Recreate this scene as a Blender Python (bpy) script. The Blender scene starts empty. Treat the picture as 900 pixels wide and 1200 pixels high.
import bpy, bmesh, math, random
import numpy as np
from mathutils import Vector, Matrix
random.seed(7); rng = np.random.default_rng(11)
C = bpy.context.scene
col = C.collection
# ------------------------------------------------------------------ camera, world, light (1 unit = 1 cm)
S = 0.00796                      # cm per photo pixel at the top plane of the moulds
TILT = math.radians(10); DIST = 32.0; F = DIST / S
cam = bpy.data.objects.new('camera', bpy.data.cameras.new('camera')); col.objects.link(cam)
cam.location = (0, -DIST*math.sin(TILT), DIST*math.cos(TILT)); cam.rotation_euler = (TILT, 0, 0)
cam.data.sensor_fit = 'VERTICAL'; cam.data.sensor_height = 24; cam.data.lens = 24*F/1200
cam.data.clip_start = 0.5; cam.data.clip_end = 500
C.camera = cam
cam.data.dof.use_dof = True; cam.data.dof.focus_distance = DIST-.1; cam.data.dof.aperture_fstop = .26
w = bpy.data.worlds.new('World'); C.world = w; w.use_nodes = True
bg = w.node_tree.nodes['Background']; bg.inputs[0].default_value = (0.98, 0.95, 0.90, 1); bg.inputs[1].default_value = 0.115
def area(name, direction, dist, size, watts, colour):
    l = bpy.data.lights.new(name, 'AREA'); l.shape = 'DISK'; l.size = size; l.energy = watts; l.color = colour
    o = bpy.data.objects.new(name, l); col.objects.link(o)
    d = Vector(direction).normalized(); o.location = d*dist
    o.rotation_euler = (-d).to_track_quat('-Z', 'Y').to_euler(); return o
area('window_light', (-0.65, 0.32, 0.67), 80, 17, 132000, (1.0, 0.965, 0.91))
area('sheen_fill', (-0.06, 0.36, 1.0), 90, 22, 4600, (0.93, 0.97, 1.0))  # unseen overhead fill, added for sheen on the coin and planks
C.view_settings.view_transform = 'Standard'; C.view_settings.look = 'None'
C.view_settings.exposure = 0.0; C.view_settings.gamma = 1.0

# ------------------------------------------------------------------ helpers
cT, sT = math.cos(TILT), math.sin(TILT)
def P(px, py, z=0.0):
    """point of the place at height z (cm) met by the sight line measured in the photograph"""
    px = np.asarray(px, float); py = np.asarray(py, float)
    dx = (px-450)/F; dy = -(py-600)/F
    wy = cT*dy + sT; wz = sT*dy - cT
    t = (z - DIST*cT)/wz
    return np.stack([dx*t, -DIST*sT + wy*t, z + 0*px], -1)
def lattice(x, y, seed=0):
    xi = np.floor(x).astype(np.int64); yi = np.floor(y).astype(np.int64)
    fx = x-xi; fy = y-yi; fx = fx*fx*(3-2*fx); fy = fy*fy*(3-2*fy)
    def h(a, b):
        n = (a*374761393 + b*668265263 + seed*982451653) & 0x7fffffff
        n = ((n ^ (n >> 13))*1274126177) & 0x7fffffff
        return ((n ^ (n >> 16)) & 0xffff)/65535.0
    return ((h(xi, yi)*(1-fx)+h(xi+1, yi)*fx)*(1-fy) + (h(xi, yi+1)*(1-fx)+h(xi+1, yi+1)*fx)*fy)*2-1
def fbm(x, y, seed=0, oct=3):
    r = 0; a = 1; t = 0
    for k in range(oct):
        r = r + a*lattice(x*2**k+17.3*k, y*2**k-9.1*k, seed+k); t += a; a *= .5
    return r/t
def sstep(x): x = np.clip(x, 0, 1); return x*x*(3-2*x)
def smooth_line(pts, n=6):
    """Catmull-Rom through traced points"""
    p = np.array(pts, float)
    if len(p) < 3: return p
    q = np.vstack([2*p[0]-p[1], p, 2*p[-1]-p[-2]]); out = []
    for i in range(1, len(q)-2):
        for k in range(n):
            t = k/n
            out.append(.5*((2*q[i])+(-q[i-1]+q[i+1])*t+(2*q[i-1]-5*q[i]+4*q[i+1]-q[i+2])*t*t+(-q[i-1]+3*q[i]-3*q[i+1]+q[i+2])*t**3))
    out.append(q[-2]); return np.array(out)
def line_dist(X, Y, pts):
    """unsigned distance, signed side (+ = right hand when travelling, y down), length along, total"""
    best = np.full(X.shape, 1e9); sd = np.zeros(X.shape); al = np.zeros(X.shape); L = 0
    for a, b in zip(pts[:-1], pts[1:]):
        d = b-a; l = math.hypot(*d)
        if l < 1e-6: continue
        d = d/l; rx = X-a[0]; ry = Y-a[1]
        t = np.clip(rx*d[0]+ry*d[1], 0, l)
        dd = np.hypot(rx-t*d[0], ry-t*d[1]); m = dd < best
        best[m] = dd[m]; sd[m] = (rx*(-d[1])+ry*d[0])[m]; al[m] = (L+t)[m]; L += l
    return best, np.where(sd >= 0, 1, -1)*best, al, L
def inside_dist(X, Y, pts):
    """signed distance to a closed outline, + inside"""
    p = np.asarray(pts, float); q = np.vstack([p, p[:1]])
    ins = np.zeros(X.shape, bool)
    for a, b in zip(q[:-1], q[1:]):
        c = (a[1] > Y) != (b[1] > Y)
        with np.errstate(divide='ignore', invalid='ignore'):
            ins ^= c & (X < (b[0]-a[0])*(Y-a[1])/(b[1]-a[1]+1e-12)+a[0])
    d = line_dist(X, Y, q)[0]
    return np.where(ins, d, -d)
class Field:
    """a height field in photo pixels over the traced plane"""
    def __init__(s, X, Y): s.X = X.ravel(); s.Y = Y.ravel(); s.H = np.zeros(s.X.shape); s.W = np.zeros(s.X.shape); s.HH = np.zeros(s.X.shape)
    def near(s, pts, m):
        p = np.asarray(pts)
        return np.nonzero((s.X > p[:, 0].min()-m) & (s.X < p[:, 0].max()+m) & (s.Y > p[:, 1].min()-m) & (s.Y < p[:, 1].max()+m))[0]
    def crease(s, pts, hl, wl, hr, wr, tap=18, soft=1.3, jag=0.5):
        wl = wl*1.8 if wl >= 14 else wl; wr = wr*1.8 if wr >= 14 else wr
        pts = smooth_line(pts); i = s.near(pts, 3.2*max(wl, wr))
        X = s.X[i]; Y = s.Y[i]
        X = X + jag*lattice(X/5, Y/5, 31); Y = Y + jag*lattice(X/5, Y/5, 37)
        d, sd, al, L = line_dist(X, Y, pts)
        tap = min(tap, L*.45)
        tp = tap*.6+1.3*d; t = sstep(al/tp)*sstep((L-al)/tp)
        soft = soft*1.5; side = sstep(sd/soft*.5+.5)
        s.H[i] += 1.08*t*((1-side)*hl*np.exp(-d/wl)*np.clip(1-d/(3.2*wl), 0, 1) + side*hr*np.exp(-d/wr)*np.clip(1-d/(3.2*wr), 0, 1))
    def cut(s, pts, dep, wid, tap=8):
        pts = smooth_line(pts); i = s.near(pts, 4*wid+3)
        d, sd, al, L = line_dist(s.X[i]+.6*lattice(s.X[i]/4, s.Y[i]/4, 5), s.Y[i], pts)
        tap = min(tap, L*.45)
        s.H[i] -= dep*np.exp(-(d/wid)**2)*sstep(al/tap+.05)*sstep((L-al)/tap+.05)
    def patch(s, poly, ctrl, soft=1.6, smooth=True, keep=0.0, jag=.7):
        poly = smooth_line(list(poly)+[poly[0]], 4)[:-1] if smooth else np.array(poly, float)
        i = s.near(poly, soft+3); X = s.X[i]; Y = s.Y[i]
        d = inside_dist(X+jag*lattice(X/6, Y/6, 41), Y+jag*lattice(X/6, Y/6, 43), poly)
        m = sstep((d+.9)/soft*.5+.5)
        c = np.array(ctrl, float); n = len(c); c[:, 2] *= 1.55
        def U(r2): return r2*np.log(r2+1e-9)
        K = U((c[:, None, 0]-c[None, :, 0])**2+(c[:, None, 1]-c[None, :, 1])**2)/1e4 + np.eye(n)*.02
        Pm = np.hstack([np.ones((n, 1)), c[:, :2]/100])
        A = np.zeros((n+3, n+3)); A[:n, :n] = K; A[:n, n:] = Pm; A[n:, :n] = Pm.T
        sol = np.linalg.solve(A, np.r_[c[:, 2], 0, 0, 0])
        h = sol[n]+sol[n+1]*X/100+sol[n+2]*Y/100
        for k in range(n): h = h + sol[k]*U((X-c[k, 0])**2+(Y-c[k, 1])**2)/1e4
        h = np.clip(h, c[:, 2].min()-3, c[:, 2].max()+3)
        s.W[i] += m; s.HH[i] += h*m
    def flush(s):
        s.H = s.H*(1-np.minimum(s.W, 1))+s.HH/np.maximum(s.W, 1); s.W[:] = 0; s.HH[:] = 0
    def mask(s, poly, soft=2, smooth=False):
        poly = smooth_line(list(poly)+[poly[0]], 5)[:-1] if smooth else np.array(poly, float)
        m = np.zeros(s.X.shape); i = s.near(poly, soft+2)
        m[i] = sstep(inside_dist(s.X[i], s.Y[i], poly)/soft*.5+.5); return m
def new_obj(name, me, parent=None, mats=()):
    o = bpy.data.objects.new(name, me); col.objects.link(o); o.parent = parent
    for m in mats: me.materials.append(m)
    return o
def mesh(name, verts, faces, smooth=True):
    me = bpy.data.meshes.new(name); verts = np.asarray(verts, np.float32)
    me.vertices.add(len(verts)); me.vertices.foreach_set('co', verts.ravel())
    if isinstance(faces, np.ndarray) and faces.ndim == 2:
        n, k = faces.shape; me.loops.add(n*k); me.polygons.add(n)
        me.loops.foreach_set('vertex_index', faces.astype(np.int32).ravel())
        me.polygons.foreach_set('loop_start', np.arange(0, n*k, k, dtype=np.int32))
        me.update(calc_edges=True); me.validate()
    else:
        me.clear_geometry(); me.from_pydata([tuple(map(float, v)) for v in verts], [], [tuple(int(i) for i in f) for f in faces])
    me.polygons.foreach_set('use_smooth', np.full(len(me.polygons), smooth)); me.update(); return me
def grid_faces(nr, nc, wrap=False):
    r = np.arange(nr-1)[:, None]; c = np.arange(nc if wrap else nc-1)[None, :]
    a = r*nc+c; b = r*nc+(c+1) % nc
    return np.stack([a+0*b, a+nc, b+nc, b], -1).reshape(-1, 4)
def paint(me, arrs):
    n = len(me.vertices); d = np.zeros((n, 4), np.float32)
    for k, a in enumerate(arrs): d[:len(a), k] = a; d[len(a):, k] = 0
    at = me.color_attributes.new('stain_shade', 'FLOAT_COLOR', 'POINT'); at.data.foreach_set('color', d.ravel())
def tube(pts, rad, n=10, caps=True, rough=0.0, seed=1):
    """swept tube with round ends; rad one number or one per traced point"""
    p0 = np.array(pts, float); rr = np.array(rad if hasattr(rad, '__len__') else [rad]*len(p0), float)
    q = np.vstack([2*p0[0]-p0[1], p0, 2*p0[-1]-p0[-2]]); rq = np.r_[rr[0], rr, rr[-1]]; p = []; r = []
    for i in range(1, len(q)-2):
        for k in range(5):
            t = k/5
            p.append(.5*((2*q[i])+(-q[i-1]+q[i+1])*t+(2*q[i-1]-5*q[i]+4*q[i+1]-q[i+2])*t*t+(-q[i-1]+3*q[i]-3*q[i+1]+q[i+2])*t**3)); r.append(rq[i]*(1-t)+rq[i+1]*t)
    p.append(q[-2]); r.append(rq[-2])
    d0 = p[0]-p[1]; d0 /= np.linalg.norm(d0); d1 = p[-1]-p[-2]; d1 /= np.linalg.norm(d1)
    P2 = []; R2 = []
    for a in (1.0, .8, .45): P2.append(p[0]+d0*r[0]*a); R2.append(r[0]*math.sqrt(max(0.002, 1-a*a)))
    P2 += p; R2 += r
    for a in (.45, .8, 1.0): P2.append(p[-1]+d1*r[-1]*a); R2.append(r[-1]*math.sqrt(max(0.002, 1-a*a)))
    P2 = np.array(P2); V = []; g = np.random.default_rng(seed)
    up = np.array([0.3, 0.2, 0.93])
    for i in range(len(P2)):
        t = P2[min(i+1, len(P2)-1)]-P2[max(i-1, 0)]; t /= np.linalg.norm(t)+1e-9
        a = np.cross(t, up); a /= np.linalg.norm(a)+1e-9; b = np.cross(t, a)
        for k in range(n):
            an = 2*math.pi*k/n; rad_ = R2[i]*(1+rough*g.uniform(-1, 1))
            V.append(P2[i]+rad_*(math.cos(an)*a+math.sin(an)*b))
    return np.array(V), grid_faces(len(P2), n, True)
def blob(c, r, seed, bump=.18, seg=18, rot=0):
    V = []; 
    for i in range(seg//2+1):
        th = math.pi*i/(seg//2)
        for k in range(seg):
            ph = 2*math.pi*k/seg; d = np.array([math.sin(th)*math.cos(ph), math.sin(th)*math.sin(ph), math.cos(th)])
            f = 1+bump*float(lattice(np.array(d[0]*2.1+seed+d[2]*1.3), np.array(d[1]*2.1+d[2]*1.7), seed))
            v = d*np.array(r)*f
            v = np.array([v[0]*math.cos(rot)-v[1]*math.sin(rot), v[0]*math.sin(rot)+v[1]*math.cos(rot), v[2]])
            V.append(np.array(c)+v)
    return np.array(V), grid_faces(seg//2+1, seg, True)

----

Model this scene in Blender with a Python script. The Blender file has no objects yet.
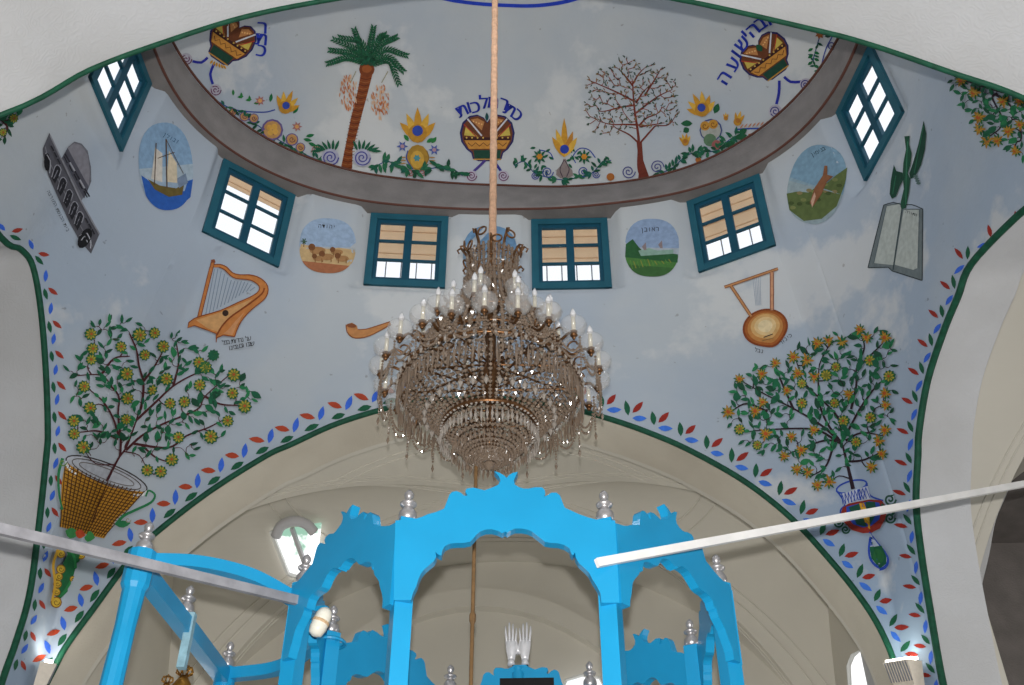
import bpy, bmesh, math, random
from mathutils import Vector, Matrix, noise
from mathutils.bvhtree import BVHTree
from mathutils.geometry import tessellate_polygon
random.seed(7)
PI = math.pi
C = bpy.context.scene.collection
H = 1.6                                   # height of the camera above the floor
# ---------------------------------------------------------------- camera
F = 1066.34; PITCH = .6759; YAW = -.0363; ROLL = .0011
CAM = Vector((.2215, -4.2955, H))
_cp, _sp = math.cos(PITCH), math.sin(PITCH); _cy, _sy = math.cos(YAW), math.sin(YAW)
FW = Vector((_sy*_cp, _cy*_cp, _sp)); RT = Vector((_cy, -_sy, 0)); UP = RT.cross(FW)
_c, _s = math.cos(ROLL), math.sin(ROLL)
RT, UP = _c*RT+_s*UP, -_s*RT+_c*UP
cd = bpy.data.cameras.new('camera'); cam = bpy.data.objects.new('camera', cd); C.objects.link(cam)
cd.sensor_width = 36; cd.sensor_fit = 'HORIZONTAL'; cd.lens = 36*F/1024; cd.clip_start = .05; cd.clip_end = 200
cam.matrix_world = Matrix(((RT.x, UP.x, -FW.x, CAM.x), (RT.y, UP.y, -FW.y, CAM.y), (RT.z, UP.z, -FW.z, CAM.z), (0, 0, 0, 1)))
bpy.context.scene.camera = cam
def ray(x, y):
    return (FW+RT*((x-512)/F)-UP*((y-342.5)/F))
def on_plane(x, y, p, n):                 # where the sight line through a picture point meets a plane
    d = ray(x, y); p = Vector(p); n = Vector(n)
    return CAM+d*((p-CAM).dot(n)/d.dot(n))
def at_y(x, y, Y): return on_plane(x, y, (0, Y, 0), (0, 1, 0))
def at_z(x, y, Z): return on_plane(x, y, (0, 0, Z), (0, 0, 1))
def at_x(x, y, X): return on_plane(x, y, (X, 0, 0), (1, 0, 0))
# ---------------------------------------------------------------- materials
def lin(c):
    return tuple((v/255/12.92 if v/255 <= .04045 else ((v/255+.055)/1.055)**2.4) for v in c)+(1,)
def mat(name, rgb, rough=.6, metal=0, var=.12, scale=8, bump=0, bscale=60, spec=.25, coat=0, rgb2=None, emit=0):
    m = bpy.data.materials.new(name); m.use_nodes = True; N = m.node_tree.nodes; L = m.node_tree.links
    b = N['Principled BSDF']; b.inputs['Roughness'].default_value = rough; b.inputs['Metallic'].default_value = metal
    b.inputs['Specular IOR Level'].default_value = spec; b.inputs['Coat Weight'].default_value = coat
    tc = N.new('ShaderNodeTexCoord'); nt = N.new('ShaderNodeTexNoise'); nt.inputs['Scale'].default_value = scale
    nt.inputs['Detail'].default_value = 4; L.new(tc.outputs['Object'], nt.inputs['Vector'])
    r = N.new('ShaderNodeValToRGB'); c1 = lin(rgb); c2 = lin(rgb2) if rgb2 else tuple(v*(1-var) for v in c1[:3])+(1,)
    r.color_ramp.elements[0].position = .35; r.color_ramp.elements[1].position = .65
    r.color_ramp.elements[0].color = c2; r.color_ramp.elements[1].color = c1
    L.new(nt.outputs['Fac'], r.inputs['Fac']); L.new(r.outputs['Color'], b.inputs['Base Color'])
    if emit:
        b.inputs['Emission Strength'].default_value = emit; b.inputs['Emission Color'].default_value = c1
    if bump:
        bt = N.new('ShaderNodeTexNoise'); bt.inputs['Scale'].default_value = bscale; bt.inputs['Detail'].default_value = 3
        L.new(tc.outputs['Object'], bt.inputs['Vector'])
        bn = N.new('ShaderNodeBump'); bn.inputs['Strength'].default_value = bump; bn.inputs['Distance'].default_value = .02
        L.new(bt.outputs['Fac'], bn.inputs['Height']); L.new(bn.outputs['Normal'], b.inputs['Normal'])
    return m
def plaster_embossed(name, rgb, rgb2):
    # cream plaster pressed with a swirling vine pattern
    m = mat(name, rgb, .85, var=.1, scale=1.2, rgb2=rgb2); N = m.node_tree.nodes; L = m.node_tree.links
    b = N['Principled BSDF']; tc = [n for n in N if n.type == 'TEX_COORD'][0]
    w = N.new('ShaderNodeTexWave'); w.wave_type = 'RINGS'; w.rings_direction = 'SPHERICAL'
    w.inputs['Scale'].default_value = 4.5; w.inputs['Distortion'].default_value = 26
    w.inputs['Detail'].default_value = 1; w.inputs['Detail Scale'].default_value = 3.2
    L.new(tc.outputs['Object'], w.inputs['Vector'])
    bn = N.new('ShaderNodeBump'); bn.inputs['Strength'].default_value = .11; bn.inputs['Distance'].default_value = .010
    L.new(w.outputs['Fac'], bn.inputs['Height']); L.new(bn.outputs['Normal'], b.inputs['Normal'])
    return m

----

**Exercise instructions:**
Quote only the lines running from the line that holds "Recreate this scene" to the line that holds "C.view_settings.exposure = 0.0;", both ends included.

**Result of the exercise:**
Recreate this scene as a Blender Python (bpy) script. The Blender scene starts empty. Treat the picture as 900 pixels wide and 1200 pixels high.
import bpy, bmesh, math, random
import numpy as np
from mathutils import Vector, Matrix
random.seed(7); rng = np.random.default_rng(11)
C = bpy.context.scene
col = C.collection
# ------------------------------------------------------------------ camera, world, light (1 unit = 1 cm)
S = 0.00796                      # cm per photo pixel at the top plane of the moulds
TILT = math.radians(10); DIST = 32.0; F = DIST / S
cam = bpy.data.objects.new('camera', bpy.data.cameras.new('camera')); col.objects.link(cam)
cam.location = (0, -DIST*math.sin(TILT), DIST*math.cos(TILT)); cam.rotation_euler = (TILT, 0, 0)
cam.data.sensor_fit = 'VERTICAL'; cam.data.sensor_height = 24; cam.data.lens = 24*F/1200
cam.data.clip_start = 0.5; cam.data.clip_end = 500
C.camera = cam
cam.data.dof.use_dof = True; cam.data.dof.focus_distance = DIST-.1; cam.data.dof.aperture_fstop = .26
w = bpy.data.worlds.new('World'); C.world = w; w.use_nodes = True
bg = w.node_tree.nodes['Background']; bg.inputs[0].default_value = (0.98, 0.95, 0.90, 1); bg.inputs[1].default_value = 0.115
def area(name, direction, dist, size, watts, colour):
    l = bpy.data.lights.new(name, 'AREA'); l.shape = 'DISK'; l.size = size; l.energy = watts; l.color = colour
    o = bpy.data.objects.new(name, l); col.objects.link(o)
    d = Vector(direction).normalized(); o.location = d*dist
    o.rotation_euler = (-d).to_track_quat('-Z', 'Y').to_euler(); return o
area('window_light', (-0.65, 0.32, 0.67), 80, 17, 132000, (1.0, 0.965, 0.91))
area('sheen_fill', (-0.06, 0.36, 1.0), 90, 22, 4600, (0.93, 0.97, 1.0))  # unseen overhead fill, added for sheen on the coin and planks
C.view_settings.view_transform = 'Standard'; C.view_settings.look = 'None'
C.view_settings.exposure = 0.0; C.view_settings.gamma = 1.0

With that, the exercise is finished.